4. Kurang Bisa Menyampaikan Pesan Sayang
Kesalahan komunikasi dari orang tua akan menyebabkan kebingungan bagi anak. Pesan sayang yang tidak disampaikan dengan baik tidak bisa ditangkap dengan baik juga oleh anak, bisa jadi yang ada malah kesan negatifnya saja. Contohnya ketika anak pulang terlambat, orang tua yang terlalu khawatir cenderung mengungkapkan pesan sayangnya dengan omelan, maka yang kemudian bisa ditangkap oleh anak hanya kesan tentang orang tuanya cerewet. Contoh lainnya ketika anak jatuh, beberapa orang tua secara spontan akan berteriak, "Aduh! Mama bilang juga jangan lari-lari!" Di sini Si Mama bermaksud menyampaikan pesan sayangnya, tetapi karena penyampaiannya kurang tepat, kesan yang bisa ditangkap oleh anak adalah "Mama Galak".
Permasalahan-permasalahan yang terjadi antara anak dan orang tua inilah yang menyebabkan miskomunikasi. Miskomunikasi yang terjadi menimbulkan kebingungan dalam pola asuh. Kebingungan ini yang mendasari orang tua melakukan manipulasi, dan manipulasi yang dilakukan orang tua menyebabkan penderitaan bagi anak. Penderitaan ini mendorong anak untuk mencari kompensasi yang mempengaruhi tingkah laku yang nampak (outter) seperti empat masalah pokok anak seperti di atas, juga kompensasi yang mempengaruhi perkembangan dalam diri anak (inner) yang meliputi intelektual, motivasi dan emosi diri.
Sedemikian berpengaruhnya pola asuh orang tua tehadap tumbuh kembang anak. Sebab pola asuh yang diterapkan pada anak sejak usia dini akan terbawa sampai anak dewasa. Bahkan sampai ketika anak mempunyai keturunan, ia akan memiliki kecenderungan menerapkan pola asuh yang sama. Tidak mudah memang menjadi orang tua, untuk itu perlu bijak dalam menerapkan pola asuh, dimulai dari mencari tahu tentang kebutuhan anak pada setiap fase perkembangannya, memberikan pembelajaran kepada anak sesuai porsinya, sabar menerima kondisi anak dengan segala tingkah lakunya, dan rendah hati untuk mau terus belajar pengetahuan baru terkait pengasuhan anak.

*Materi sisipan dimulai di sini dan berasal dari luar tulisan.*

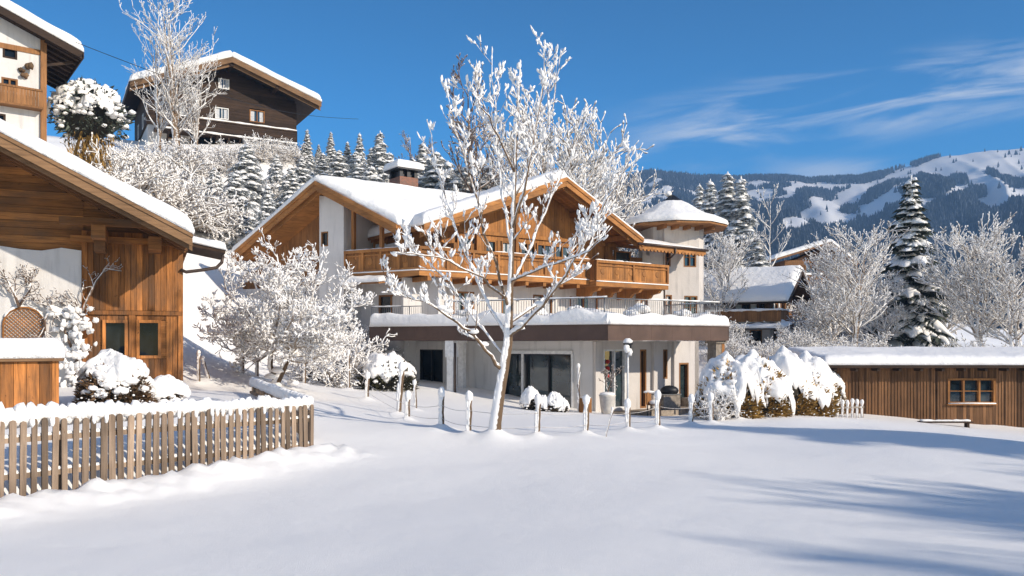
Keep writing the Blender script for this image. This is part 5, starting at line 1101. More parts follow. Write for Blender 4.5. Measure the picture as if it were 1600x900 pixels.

Semoga kita semua selalu diberi petunjuk dan kemudahan dalam mendidik dan mengasuh anak yang telah dititipkan oleh Tuhan Yang Mahaesa. Serta semoga anak-anak kita diberkahi sebagai anak yang saleh dan qurrota a'yun.
Aamiin yaa rabbal'alamin...
Wallahul muwaffiq ila aqwamit-thariq.